Bu bağlamda bu işin topyekun bir seferberlik olduğunu yine bütünleşik kavramlarla çözümünün mümkün olduğunu da ifade ettik. Parçacıklı yapılan çalışmaların hiçbirisini yok saymıyor, önemli kabul ediyoruz.

"İSTANBULU 70-80 YILDA DÖNÜŞTÜREMEYİZ"

24 yıllık 99 depreminden sonraki deneyimlerin bize gösterdiği gerçeği de burada söylemek, hepimizin ders çıkartması gereken bir gerçek olduğunun da altını çizmek istiyorum. 24 yıldaki hızımızla İstanbul'u 70- 80 yılda dönüştüremeyiz, şu andaki mevcut tehdidi ortadan kaldıramayız.

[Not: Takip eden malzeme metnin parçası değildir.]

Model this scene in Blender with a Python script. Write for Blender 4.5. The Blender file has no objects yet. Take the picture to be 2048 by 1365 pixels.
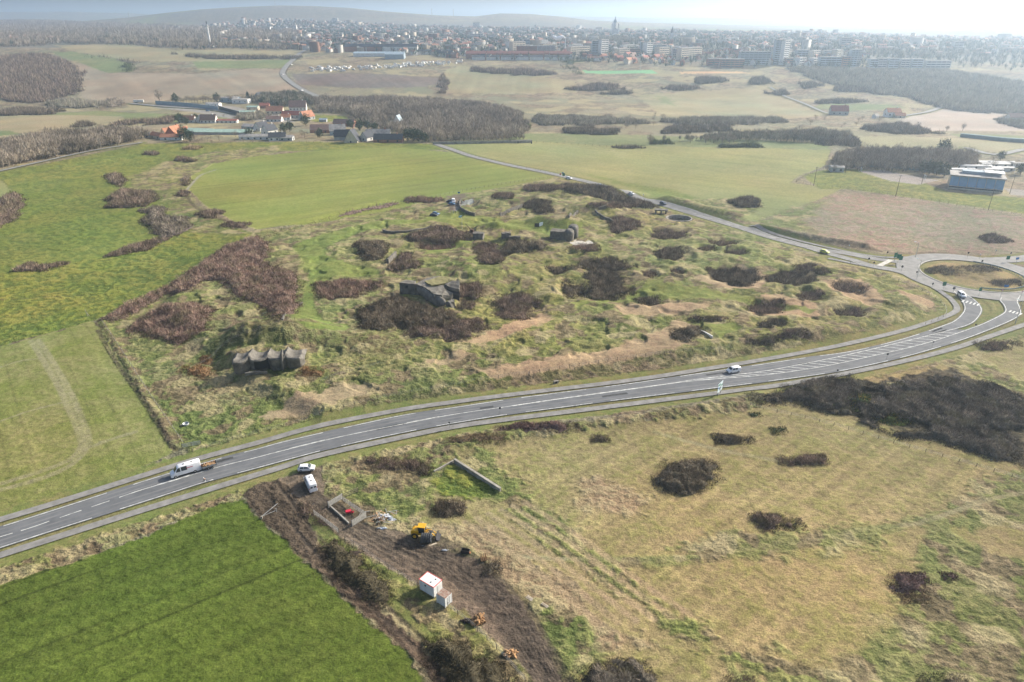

Bunun tek yolu var. Bunu en asgariye indirebilmek, kaybettiğimiz zamanları tekrar kaybetmemek, büyük bir sorumluluk, büyük bir iş birliği, büyük bir yasal düzenleme, toplumu, milleti, insanları, devleti, devletin kurumlarını, hatta yurt dışı imkanlarını, yurt içindeki farklı kurum kuruluşları içine katmakla mümkün olduğunu, bunun bir Deprem Kurulu, Deprem Konseyi kavramı içerisinde bilimsel ve teknik çalışmaların ışığında çözülmesinin mümkün olduğunu aktardık. Kendilerinin bunu en üst seviyede olumlu karşılamaları da bizi oldukça sevindirdi.

Biz bunu 2019’da göreve geldiğimizde sadece 3 ay sonra yaptığımız Büyük Deprem Çalıştayımızda elde ettiğimiz verilerin hemen akabinde o dönemdeki Çevre ve Şehircilik Bakanlığı’na da iletmiştik. Şimdi bunun Sayın Bakanımız tarafından 'Evet bu iş bir kanuna dönüşmeli. Bu konuda İstanbul'la, İstanbul'un bütün yerel dinamikleriyle bir arada oturuyoruz, konuşuyoruz' demesini gerçekten çok sevindirici bulmaktayım. Sonucunu hızlıca elde etmemiz gerekiyor, Toplumu içine katmakla birtakım müzakereleri ve münazaraları sağlıklı sonuçlara kavuşturabileceğimizi de biliyoruz.

BUNUN A, B, C PARTİSİ YOK

Bunun A, B, C partisi yok. Bunun A, B, C şahsiyeti, şahsı yok, kişisi yok ya da kurumu, makamı yok. Devleti bir bütün görmek, milleti bir bütün görmek, milletin bütün birimlerini, kurumlarını, kuruluşlarını da bu işte mesul görecek bir anlayışla, bir çatı altına toplayıp müzakerelerin orada hızlıca bir sonuca evrilmesini sağlamanın, çözümün önemli bir parçası, başlangıcı olduğunu görüyorum. İşte bu zorunluluğun idraki ve sorumluluğu içerisinde çalışmaya devam edeceğiz. Bu anlayışımızın bir ürünü olarak burada Hatay Büyükşehir Belediyemizle oluşturduğumuz birlikteliği önemli görüyorum.

Burada oluşacak sonuçların, verilerin, oluşumların yine Hatay Büyükşehir Belediyesi'nin koordinasyonunda devletimizin başka kurum ve kuruluşlarıyla buluşmasının atılacak adımlara fayda sağlayacağını görüyorum. Bu bağlamda bu merkezin, Hatay Planlama Merkezi'nin çok faydalı işlere imza atacağını şimdiden hissediyorum.”